The Points of Light Foundation (now simply known as Points of Light) became the largest organization in the world, dedicated to volunteering, during my tenure, in large part, because he was able to attract men and women from the corporate, philanthropic and non-profit sectors as board members, donors and supporters to promote the value and practice of civic engagement. He stood on the shoulders of John Kennedy by elevating the notion of Service as a national priority.

The many tributes since his passing have all underscored the fact that if you came into George Bush’s orbit, whether as a flea or a whale, he would overwhelm you with his humility, encouragement, sense of humor, and the spirit of the nobility of purpose which he exuded.

One such occasion, among many, was when we were having lunch in his Houston office, I noted that George W. and my mother shared the same birthday, which was fast approaching. Without a thought, he picked up the phone and called her, a day early I believe, to commemorate her 101st birthday and to let her know he understood her pride in her son as he had in his own.

I will forever cherish, not just the pictures and personal notes from him from over the years, but his example of respect, genuine interest in the welfare of others, honor and integrity. I, like so many countless others who he came in contact with, can attest that these were not hollow concepts to be trotted out merely for public consumption, or the applause of the crowd. They were woven into the fabric of his being. He was always approachable and responsive. He was always inspirational, not necessarily in his oratory, though he had moments of flourish, but in his example and his generous spirit.

His home-going comes at a time of grave national distress. While we must wrestle with domestic and foreign challenges that continue to test the efficacy of our democracy, he knew that government has its limits; that what distinguishes us among all nations is not our tax policies or military strength or capitalistic prowess.
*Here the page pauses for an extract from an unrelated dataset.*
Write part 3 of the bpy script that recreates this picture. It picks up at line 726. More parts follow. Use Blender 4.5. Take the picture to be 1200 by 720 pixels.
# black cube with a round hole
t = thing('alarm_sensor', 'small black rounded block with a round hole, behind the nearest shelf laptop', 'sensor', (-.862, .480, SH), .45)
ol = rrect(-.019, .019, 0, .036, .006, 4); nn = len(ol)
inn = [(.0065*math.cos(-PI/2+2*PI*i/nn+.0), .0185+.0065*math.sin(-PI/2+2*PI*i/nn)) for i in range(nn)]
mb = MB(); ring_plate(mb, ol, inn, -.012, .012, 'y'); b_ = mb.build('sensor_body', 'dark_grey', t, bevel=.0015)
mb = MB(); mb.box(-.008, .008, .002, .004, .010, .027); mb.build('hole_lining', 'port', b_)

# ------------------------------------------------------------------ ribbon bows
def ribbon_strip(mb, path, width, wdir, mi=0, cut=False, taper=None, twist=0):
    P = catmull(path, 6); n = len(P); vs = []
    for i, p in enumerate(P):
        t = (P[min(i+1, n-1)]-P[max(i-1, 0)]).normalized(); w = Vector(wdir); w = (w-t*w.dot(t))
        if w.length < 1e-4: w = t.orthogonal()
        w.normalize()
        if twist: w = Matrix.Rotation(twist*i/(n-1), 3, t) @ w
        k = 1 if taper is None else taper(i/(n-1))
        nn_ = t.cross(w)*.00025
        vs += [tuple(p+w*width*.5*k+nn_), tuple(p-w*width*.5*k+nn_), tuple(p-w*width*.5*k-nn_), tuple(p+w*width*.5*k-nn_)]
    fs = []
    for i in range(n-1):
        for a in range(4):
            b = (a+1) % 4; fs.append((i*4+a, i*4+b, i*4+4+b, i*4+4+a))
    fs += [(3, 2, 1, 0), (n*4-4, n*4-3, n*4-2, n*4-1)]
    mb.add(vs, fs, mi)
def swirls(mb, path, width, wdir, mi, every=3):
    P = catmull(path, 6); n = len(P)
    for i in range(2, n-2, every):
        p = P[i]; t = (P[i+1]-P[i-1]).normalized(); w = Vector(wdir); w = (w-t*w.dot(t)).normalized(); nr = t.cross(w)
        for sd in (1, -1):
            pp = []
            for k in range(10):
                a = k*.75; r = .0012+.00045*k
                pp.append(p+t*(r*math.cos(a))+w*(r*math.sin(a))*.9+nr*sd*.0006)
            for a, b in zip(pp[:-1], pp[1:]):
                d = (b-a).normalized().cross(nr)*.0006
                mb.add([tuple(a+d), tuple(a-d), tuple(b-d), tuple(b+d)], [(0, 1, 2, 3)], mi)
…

He also knew that the greatest threats to our leadership in the world are not all defended with walls or defeated by missiles. That while we combat harsh realities we cannot do so at the expense of the erosion of the values which equate to our national “soul.”

So as we say goodbye and wait as historians assess his stature among the pantheon of US Presidents and the accomplishments forged under his leadership, may he be the ballast, the lynchpin in our national consciousness of what it means to be truly great. May we always hold true to the ideal that while we navigate through the many treacherous waters that are a necessary part of our role and responsibility on the global stage, that we move the country forward while always doing so by appealing to our higher angels.

Perhaps there is no greater truth about both human nature and the challenges of maintaining an inclusive, just society than that disclosed in the story of an old Cherokee teaching his grandson about life. “A fight is going on inside me” he said to the boy. “It is a terrible fight and it between two wolves. One is evil—he is anger, envy, sorrow, regret, greed, arrogance, self-pity, guilt, resentment, inferiority, false pride, superiority, and ego.”

He continued, “The other is good–he is joy, peace, love, hope, serenity, humility, kindness, benevolence, empathy, generosity, truth, compassion, and faith. The same fight is going on inside you—and inside every other person too.” The grandson thought about it for a minute and then asked his grandfather, Which wolf will win?” The old Cherokee simply replied, “The one you feed.”

Such a fight is underway in our national conversation and psyche as well. Thank you President Bush for who you were as a man and as a leader. Thank you for encouraging us to also be mindful of who we are feeding. Our nation will be better because you lived and served.